I texted him a photo of the fish.
“I don’t remember this critter,” Dad replied.
“Anybody who knows why it was packed with, what I think must be baby clothes of yours, are all long gone, then,” I wrote. We keep this thing because we’ve had it forever.
“My baby clothes?” Evidently he did not know that my mother had kept this box. I described its contents.
“Someone,” I concluded, “presumably thought this kite or streamer or whatever it is had some significance to you about seventy years ago?”
“That would be my mom,” Dad wrote.
Now Grandma Pippy was an Army wife, often obliged to move house on short notice, a very practical person, and, in any event, not much given to sentimentality. In 1949, in a time (just) before the introduction of jet airliners, and despite having a broken leg in a cast, my Grandma schlepped her two young children — Joey’s mom Mickey, and my father David — halfway across the world to join Granddad in Japan.

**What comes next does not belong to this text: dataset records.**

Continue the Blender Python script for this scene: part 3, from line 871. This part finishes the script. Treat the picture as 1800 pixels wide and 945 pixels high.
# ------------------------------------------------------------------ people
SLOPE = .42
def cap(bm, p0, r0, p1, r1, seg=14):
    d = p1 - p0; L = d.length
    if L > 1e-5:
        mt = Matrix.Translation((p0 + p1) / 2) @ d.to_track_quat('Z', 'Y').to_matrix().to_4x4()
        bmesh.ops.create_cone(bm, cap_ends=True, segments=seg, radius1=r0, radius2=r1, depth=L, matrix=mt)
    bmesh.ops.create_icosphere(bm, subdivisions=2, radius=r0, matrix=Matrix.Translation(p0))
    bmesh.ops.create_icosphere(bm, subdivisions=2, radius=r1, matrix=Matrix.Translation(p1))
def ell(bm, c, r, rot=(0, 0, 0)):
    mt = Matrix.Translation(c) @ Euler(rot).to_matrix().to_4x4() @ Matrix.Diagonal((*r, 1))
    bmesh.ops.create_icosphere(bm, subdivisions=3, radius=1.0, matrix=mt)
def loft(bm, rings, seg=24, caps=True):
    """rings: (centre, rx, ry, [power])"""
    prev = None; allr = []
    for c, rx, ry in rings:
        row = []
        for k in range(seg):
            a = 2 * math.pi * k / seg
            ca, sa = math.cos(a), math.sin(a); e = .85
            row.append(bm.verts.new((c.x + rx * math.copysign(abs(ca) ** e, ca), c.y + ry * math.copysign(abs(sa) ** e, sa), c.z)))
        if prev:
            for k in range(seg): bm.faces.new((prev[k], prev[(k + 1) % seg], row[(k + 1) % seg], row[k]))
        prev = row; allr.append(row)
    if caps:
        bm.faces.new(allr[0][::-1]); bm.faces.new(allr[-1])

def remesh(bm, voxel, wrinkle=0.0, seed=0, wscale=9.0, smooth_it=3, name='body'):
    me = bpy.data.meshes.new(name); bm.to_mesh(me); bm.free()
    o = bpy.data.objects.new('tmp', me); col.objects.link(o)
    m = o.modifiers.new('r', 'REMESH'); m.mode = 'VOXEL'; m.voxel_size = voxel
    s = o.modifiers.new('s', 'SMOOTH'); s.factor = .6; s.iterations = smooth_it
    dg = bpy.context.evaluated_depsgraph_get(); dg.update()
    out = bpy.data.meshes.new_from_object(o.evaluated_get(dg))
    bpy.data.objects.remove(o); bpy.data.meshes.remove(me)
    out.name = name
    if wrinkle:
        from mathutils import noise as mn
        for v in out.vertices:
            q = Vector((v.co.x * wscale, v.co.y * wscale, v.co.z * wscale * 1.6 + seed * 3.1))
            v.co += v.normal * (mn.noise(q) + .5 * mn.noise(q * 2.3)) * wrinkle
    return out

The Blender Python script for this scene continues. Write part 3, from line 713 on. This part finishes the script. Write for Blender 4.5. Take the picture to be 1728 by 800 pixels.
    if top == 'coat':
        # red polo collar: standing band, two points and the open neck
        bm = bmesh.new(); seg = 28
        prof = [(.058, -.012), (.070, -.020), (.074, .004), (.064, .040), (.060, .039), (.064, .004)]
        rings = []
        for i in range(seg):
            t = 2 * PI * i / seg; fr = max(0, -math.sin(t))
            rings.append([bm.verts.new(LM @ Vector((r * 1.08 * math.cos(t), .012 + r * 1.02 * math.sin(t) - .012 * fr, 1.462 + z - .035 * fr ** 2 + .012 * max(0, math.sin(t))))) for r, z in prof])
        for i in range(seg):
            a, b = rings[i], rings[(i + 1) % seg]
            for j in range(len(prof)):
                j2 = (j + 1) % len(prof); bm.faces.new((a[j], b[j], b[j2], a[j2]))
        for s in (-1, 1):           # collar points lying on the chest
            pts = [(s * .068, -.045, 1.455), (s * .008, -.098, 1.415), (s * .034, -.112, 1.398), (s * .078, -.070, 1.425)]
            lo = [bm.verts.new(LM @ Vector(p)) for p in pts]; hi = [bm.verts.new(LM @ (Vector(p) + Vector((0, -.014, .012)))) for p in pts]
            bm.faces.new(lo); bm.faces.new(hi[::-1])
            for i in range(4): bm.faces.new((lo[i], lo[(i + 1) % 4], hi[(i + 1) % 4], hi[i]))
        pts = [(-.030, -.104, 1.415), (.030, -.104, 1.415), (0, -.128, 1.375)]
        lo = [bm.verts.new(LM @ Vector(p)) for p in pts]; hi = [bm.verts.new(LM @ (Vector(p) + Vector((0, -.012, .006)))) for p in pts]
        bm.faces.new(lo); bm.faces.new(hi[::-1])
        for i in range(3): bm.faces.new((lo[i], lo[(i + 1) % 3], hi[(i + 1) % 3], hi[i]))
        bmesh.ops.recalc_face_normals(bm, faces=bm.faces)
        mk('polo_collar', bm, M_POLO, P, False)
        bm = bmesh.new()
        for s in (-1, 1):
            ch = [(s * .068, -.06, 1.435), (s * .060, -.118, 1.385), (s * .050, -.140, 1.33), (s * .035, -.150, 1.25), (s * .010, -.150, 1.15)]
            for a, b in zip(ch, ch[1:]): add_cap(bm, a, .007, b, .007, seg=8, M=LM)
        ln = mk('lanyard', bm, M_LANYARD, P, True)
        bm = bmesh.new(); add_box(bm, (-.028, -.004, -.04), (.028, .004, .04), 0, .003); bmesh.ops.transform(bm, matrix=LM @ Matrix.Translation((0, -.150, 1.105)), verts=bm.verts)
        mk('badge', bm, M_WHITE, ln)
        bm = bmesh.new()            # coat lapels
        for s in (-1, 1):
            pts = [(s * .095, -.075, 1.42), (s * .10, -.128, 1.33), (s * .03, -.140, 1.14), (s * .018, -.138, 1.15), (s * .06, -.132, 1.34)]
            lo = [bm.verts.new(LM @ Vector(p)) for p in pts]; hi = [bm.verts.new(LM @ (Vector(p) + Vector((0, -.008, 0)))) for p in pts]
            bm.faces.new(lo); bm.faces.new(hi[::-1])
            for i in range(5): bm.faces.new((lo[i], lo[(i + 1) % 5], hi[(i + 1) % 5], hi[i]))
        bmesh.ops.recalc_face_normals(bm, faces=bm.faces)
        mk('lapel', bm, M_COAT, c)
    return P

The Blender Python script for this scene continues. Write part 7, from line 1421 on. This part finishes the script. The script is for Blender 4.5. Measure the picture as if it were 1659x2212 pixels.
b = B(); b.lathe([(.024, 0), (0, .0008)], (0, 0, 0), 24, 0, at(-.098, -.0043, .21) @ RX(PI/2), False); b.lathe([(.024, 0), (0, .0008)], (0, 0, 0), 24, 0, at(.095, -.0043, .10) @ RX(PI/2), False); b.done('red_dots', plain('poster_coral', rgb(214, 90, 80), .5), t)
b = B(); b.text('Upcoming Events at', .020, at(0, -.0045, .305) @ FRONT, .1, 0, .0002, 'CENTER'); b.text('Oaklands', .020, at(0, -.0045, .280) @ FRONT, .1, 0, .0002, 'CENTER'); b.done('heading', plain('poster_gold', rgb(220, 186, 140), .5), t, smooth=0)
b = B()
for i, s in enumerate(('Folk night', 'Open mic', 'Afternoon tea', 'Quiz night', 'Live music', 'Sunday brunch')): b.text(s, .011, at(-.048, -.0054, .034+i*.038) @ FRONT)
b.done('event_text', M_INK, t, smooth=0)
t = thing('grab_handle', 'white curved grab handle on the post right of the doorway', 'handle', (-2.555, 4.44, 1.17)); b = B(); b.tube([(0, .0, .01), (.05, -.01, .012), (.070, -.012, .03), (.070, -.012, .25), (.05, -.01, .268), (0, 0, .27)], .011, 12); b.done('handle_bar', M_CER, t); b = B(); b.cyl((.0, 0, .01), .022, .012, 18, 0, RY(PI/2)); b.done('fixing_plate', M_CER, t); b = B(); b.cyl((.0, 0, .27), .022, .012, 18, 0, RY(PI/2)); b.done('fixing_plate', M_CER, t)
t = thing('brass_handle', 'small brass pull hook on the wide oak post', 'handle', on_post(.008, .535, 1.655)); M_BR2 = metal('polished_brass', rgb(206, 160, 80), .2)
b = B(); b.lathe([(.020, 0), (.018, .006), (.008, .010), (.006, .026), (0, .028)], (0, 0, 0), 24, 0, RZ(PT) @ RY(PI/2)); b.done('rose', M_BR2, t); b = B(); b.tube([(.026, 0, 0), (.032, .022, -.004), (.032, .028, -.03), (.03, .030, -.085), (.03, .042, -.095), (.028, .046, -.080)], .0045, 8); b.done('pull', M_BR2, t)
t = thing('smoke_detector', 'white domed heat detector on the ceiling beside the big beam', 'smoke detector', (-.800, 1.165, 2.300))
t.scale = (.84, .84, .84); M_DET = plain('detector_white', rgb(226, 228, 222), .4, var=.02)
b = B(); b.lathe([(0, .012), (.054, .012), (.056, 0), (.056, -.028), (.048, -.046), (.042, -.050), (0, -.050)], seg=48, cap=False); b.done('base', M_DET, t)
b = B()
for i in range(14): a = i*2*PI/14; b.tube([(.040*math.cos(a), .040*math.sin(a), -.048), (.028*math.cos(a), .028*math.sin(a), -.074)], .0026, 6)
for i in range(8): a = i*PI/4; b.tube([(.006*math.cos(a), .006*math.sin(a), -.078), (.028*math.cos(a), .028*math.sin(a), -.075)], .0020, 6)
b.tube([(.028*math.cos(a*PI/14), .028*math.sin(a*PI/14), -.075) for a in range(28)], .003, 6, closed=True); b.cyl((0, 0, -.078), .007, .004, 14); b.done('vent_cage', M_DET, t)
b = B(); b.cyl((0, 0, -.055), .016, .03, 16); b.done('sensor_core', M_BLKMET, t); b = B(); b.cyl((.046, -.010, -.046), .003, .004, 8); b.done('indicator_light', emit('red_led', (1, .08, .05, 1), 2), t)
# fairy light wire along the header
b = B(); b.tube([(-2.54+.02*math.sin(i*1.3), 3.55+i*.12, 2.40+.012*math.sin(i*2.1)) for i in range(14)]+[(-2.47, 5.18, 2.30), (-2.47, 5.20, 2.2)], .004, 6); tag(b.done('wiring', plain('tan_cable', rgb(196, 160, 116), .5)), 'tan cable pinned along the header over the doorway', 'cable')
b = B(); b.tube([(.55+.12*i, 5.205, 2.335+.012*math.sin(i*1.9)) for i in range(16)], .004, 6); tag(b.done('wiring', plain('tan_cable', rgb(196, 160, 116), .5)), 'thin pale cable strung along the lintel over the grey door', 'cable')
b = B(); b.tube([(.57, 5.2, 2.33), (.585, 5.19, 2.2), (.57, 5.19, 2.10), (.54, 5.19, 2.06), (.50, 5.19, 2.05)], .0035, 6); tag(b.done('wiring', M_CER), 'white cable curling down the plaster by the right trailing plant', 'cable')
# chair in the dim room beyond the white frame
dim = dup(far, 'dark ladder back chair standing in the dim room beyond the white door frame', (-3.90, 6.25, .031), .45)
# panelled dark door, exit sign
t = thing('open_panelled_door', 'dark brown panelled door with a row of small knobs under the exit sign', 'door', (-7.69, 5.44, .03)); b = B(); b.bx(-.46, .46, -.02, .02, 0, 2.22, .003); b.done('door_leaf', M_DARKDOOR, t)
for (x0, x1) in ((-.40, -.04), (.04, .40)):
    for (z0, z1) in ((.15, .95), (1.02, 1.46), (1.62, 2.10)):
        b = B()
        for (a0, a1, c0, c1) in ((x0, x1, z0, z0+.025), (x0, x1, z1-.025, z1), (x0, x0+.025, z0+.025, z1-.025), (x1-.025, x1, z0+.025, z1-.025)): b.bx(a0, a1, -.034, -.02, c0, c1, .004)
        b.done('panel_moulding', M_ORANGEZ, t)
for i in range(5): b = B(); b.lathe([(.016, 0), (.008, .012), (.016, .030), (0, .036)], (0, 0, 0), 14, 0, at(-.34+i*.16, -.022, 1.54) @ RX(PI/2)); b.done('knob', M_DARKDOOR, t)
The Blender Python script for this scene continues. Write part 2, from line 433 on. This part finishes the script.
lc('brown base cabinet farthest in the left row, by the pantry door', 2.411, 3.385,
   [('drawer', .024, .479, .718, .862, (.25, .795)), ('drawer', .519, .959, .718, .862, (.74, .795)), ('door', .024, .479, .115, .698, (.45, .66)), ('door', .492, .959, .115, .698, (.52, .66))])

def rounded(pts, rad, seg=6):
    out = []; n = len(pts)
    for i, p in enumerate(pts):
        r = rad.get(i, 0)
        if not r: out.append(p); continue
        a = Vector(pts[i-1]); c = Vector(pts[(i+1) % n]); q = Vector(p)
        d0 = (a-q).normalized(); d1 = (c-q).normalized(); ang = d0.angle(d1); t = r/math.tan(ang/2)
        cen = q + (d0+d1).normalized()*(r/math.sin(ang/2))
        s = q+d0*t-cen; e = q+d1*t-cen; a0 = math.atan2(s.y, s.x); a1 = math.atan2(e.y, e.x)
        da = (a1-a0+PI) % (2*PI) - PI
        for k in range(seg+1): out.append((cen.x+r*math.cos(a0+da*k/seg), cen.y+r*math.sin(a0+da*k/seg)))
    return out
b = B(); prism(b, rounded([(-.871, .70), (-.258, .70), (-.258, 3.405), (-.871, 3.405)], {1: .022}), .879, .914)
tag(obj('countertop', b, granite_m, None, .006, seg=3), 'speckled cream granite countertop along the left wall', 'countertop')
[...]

So why did my grandmother see fit to save for my father, of all things in the world, this bit of paper in the shape and aspect of a red fish?
I fumbled around for a bit, then searched Google for the words “Japanese fish kite”, and became immediately ashamed of my ignorance.
The koinobori, which actually does basically mean “carp streamer,” is traditionally flown on Kodomo no hi, Children’s Day, in Japan. The image is meant as an allegory, and a wish, for children to grow up with the strength and determination of a carp swimming against the current, making its way upstream. It’s such a quintessentially Japanese image that there’s even an emoji for it: 🎏
And the red koinobori was traditionally flown for the eldest son — my father. Probably their first summer in Japan. He would've been shy of two years old. And my grandmother saw fit to hang on to it.
“Reminds me of how much I miss her,” my Dad finally wrote back. “Save the koi for me.”
You’re damn right I’m saving it, Dad. We keep this thing because it connects us to who we are. I can make room in the truck for that.
If you’re reading this, I hope your judgment about what to save, and what to let go of, is as good as mine is belatedly getting to be. I send my love. More tomorrow.